La barba lunga e ben curata, i capelli rasati sulle tempie, le tre croci tatuate sul lato destro del collo, lo sguardo da duro. Sangue Blu esce dagli schermi televisivi e diventa realtà: c’è un giovane camorrista che tenta di scalare il potere criminale nei vicoli di Forcella, identico al boss interpretato dall’attore Arturo Muselli che in Gomorra 3 obbliga Genny Savastano ad uccidere Ciro l’immortale. I piani si sono definitivamente capovolti e ora è la nuova camorra a copiare le fiction: non sono più le produzioni televisive ad attingere dalla realtà delle strade di Napoli per trovare i personaggi da portare in scena ma i giovani camorristi a cercare ispirazione nei protagonisti delle serie di successo, copiandone non solo le gesta ma anche l’aspetto. Quella di Sangue blu, quello vero, è una storia che gli investigatori della squadra mobile di Napoli ricostruiscono a giugno dell’anno scorso, quando il 23enne rimane vittima di un agguato dal quale esce vivo per miracolo. Era nel suo territorio ma è stato avvistato da uno specchiettista – colui al quale spetta il compito di segnalare la presenza dell’obiettivo – del clan rivale. Pochi minuti dopo due persone lo raggiungono e gli scaricano addosso un intero caricatore.
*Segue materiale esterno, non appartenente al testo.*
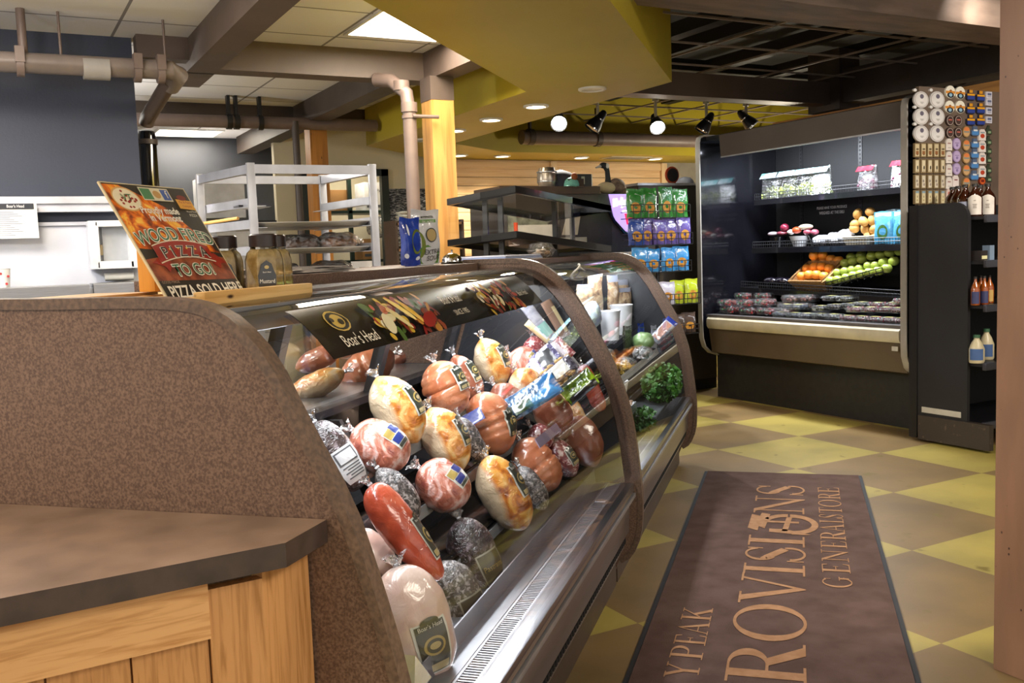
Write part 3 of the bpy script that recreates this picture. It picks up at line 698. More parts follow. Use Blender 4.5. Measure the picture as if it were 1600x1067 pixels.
# the bottle-shaped O between I and N
b = B()
for k, p in enumerate([[(4.33, -.03), (4.32, .0), (4.345, .12), (4.35, .15), (4.40, .15), (4.40, .08)], ]+arc(4.485, .06, .165, .125, -pi*.98, .0, .055, .03, 16)+arc(4.485, .07, .165, .12, 0, pi*.45, .05, .03, 8)+[[(4.37, .07), (4.60, .05), (4.60, .075), (4.37, .095)], [(4.50, .02), (4.53, .02), (4.53, .2), (4.50, .2)], [(4.40, .17), (4.64, .15), (4.66, .19), (4.45, .215)], [(4.36, .20), (4.60, .19), (4.63, .235), (4.40, .245)]]):
    b.f([b.V(x, y-.03, .0118+(k % 5)*.00004) for x, y in p])
part('maple_jug_emblem', b, matt, r)
us = [3.67, 3.835, 3.975, 4.155, 4.27, 4.39, 4.535, 4.615, 4.70, 4.815, 4.965, 5.095]; ue = [3.80, 3.955, 4.14, 4.26, 4.41, 4.53, 4.62, 4.69, 4.81, 4.955, 5.09, 5.21]
for ch, a, c in zip('GENERALSTORE', us, ue): letter(ch, a, c-.01, -.205-.01*(a-4.4), .105, r, matt)
for ch, a, c in (('T', 2.30, 2.40), ('L', 2.42, 2.52), ('E', 2.55, 2.64), ('Y', 2.79, 2.90), ('P', 2.93, 3.03), ('E', 3.04, 3.12), ('A', 3.125, 3.24), ('K', 3.25, 3.37)):
    if a > 2.7: letter(ch, a, c, .288, .102, r, matt)
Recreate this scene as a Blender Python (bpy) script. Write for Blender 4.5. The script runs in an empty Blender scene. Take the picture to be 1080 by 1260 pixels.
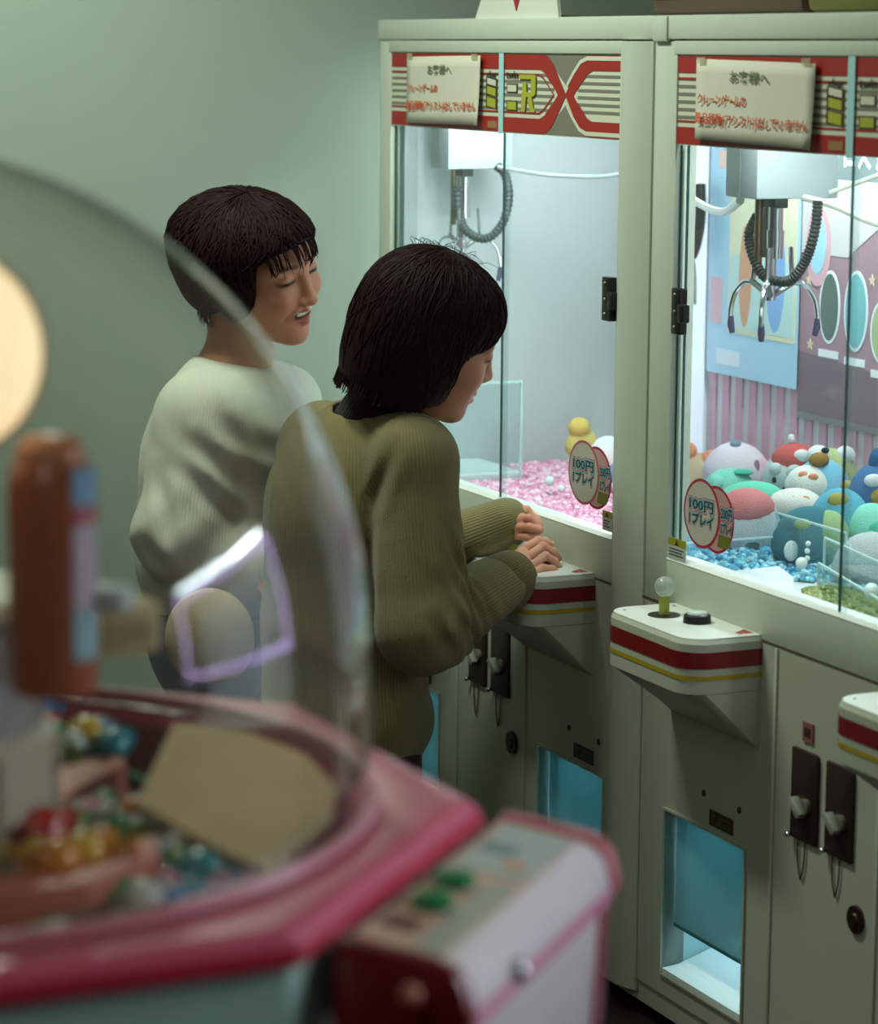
import bpy, bmesh, math, random
import numpy as np
from mathutils import Matrix, Vector

random.seed(7)
np.random.seed(7)
SC = bpy.context.scene
COL = SC.collection

# ------------------------------------------------------------------ camera, world, lights, exposure
FPX = 3500.0
CAM_H = 1.62
PITCH = math.radians(9.19)
ROLL = math.radians(0.5)
CAM = np.array([0.0, 0.0, CAM_H])
_fw = np.array([0, math.cos(PITCH), -math.sin(PITCH)])
_u0 = np.array([0, math.sin(PITCH), math.cos(PITCH)])
_r0 = np.array([1.0, 0, 0])
_rt = math.cos(ROLL) * _r0 + math.sin(ROLL) * _u0
_up = -math.sin(ROLL) * _r0 + math.cos(ROLL) * _u0
cam = bpy.data.cameras.new('camera')
cam.sensor_fit = 'HORIZONTAL'
cam.sensor_width = 36.0
cam.lens = FPX / 1080.0 * 36.0
cam.clip_start = 0.05
cam.dof.use_dof = True
cam.dof.focus_distance = 4.80
cam.dof.aperture_fstop = 4.6
camo = bpy.data.objects.new('camera', cam)
COL.objects.link(camo)
_m = Matrix.Identity(4)
for _i in range(3):
    _m[_i][0] = _rt[_i]
    _m[_i][1] = _up[_i]
    _m[_i][2] = -_fw[_i]
    _m[_i][3] = CAM[_i]
camo.matrix_world = _m
SC.camera = camo

SC.view_settings.view_transform = 'Standard'
SC.view_settings.look = 'None'
SC.view_settings.gamma = 1.0
SC.view_settings.use_curve_mapping = False
SC.view_settings.exposure = 0.0

world = bpy.data.worlds.new('room_ambient')
SC.world = world
world.use_nodes = True
_bg = world.node_tree.nodes['Background']
_bg.inputs[0].default_value = (0.62, 0.66, 0.46, 1)
_bg.inputs[1].default_value = 0.045


def area_light(name, loc, target, size, power, color, size_y=None):
    l = bpy.data.lights.new(name, 'AREA')
    l.energy = power
    l.color = color
    l.size = size
    if size_y:
        l.shape = 'RECTANGLE'
        l.size_y = size_y
    o = bpy.data.objects.new(name, l)
    COL.objects.link(o)
    o.location = loc
    o.rotation_euler = (Vector(target) - Vector(loc)).to_track_quat('-Z', 'Y').to_euler()
    return o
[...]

Sangue blu non muore ma passa più di sei mesi in ospedale ed ora che è tornato a Forcella, secondo gli investigatori, ha tutta l’intenzione di riprendersi il suo posto.
«Il suo ferimento – dice il capo della squadra mobile napoletana Luigi Rinella – rientra nelle fibrillazioni a Forcella tra gli eredi del gruppo di Sibillo e quelli del clan Mazzarella». E proprio Emanuele Sibillo, il boss ragazzino ucciso a 22 anni, è la figura a cui si ispirano i piccoli boss che aspirano a fare il salto: «L’atteggiamento è quello già visto, vogliono prendersi tutto e subito perché per loro la vita è breve e non c’è tempo di aspettare». Sbaglia però chi crede che ci si trovi di fronte a delle baby gang o a delle semplici paranze. «Qui non ci confrontiamo con la camorra strutturata della provincia o dei grandi cartelli napoletani, come l’alleanza di Secondigliano, quella che partecipa ai grandi affari, si infiltra negli appalti e ha rapporti con la politica. Una camorra che ha un approccio corruttivo-collusivo agli affari. Ma parliamo – avverte il capo della Mobile – di una camorra concreta, non di cani sciolti o di gangster. Sono soggetti e gruppi che usano i social per venire allo scoperto e comunque rappresentano strutture e interessi riconducibili ai grandi cartelli criminali».
Così per i clan che continuano a comandare sono utili due volte: rappresentano la miglior arma per il controllo del territorio e, in caso di conflittualità, possono essere utilizzati come risorsa armata. Ma c’è un altra caratteristica che li contraddistingue. Anche questa riconducibile al modello Sibillo. «Hanno un approccio che potremmo definire terroristico. Vanno in giro per i quartieri per mettere paura ai cittadini e spesso sconfinano nelle zone nemiche, per far vedere che non temono nulla e sono in grado di conquistare sempre più territori», dice Rinella che poi cita un altro esempio, quello di Michele Menichini. Secondo le indagini è tra i protagonisti delle stese tra dicembre 2017 e gennaio 2018. Ha il cranio completamente rasato e tre tatuaggi in testa: una tigre al centro, una bomba a mano da un lato e dei fori di proiettile dal’altro. Va con il suo gruppo a sparare per le strade di San Giovanni e Ponticelli, che sono il suo territorio, ma sconfina anche nelle zone del clan Mazzarella. «Tutti hanno i caschi in testa mentre lui è a capo scoperto, ben riconoscibile. Si deve mostrare, far vedere». Proprio come i boss delle fiction.